Geoghegan’s book is one of a number attempts to call attention to the paradigm of Reaganism run amok, which is destroying the American middle class at a rapid clip. He focuses on de-regulation and the law. I think Kevin Phillips, a former Nixon Republican and bona fide conservative, did a great job with his books, American Theocracy and Bad Money.
I fault the economics profession for their incompetence. Their intellectual apparatus is simply incapable of making sense of the detail; it lacks the fractal gene, which would relate macro policy to micro, income distribution to economic performance or policy, and, of course, it is deeply, fatally corrupt. It is not that the basic concepts and facts are not there, in the textbooks of yore, but they’ve been buried and forgotten, in favor of libertarian fairy tales about unintended consequences. But, that may just be my peculiar intellectual pre-occupations at work.
The complacency and shallowness seems to pervade American society at the beginning of the 21st century. Bush II, for all his sins, was only really unpopular, when the price of gas began to rise. If the political consciousness of the vast majority is no deeper than that, there’s no hope for an historical memory or vision of the future, which would recognize a pattern of institutional development.
So, we now offer a lifetime of debt peonage in exchange for a college education, and economists, completely ignorant that that is reality for many of their students, lecture piously on an amorphous “skills-biased technical change” — not concrete public policy. And we wonder how we missed the building of the fascist state.
H. wisely wrote: It is nice to know things–but … one of the markers of present day American law is its incredible complexity and prolixity which makes it pretty much impossible for almost all to really know what the law is.
I’d say complexity in general is doing us in.
Too much to know…and it keeps changing.
But that’s just my particular rant these days.
Actually, this begs an entirely different question. If no one knew this law existed then is it even being enforced? If it is then why doesn’t anyone know about it?
Thanks Andrew. I wasn’t aware of that issue.
@Dan
Because hardly anyone belongs to a union strong enough, or desperate enough, to risk going on strike.
Seems to me that in the ‘olden days,’ say 20-30 years ago, friends who were union members or in union families told me that the UNIONS informed their members about things like this. I think I remember people telling me they weren’t eligible for food stamps when on strike. The unions apparently explained pretty well what the laws were about when/where/how picketing was allowed, what union funds were available for assistance for families in dire need, etc.

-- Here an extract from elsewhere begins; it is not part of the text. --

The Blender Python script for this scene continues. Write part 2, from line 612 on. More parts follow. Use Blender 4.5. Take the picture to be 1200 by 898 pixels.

Don’t union officials and reps still keep up with labor law, and don’t they inform their members about things like this?
Yes, both union members are informed.
From the article: “This provision, according to my colleague Noah Zatz (who specializes in employment law and public benefits law) was put in by the Reagan Administration in 1981.”
In 1981 the republicans had a majority in the Senate, but Tip O’Neilwas was the Speaker ofthe House with a democrat majority. The Reagan administration did not insert any law that was not passed by the democrat-run House.
Sorry to burst your theory’s bubble with demonstrable history.
(Zasloff): “There is nothing in current Republican policy that really diverges from Reaganism. The entire push of the American Right since Reagan has been to crush labor in particular and working Americans in general. This is just working out of the general program.”
The above argument makes a case study in the larger argument against tax support of education. You could get similarly bigoted arguments from the drunk on the next barstool. Would UCLA tolerate an Anthropology professor with similarly biased views of, say, blacks or whites or Asians that Professor Zasloff expresses of Republicans?
I recommend Hayek, __The Constitution of Liberty__, for a sensible statement of the free market position on unions.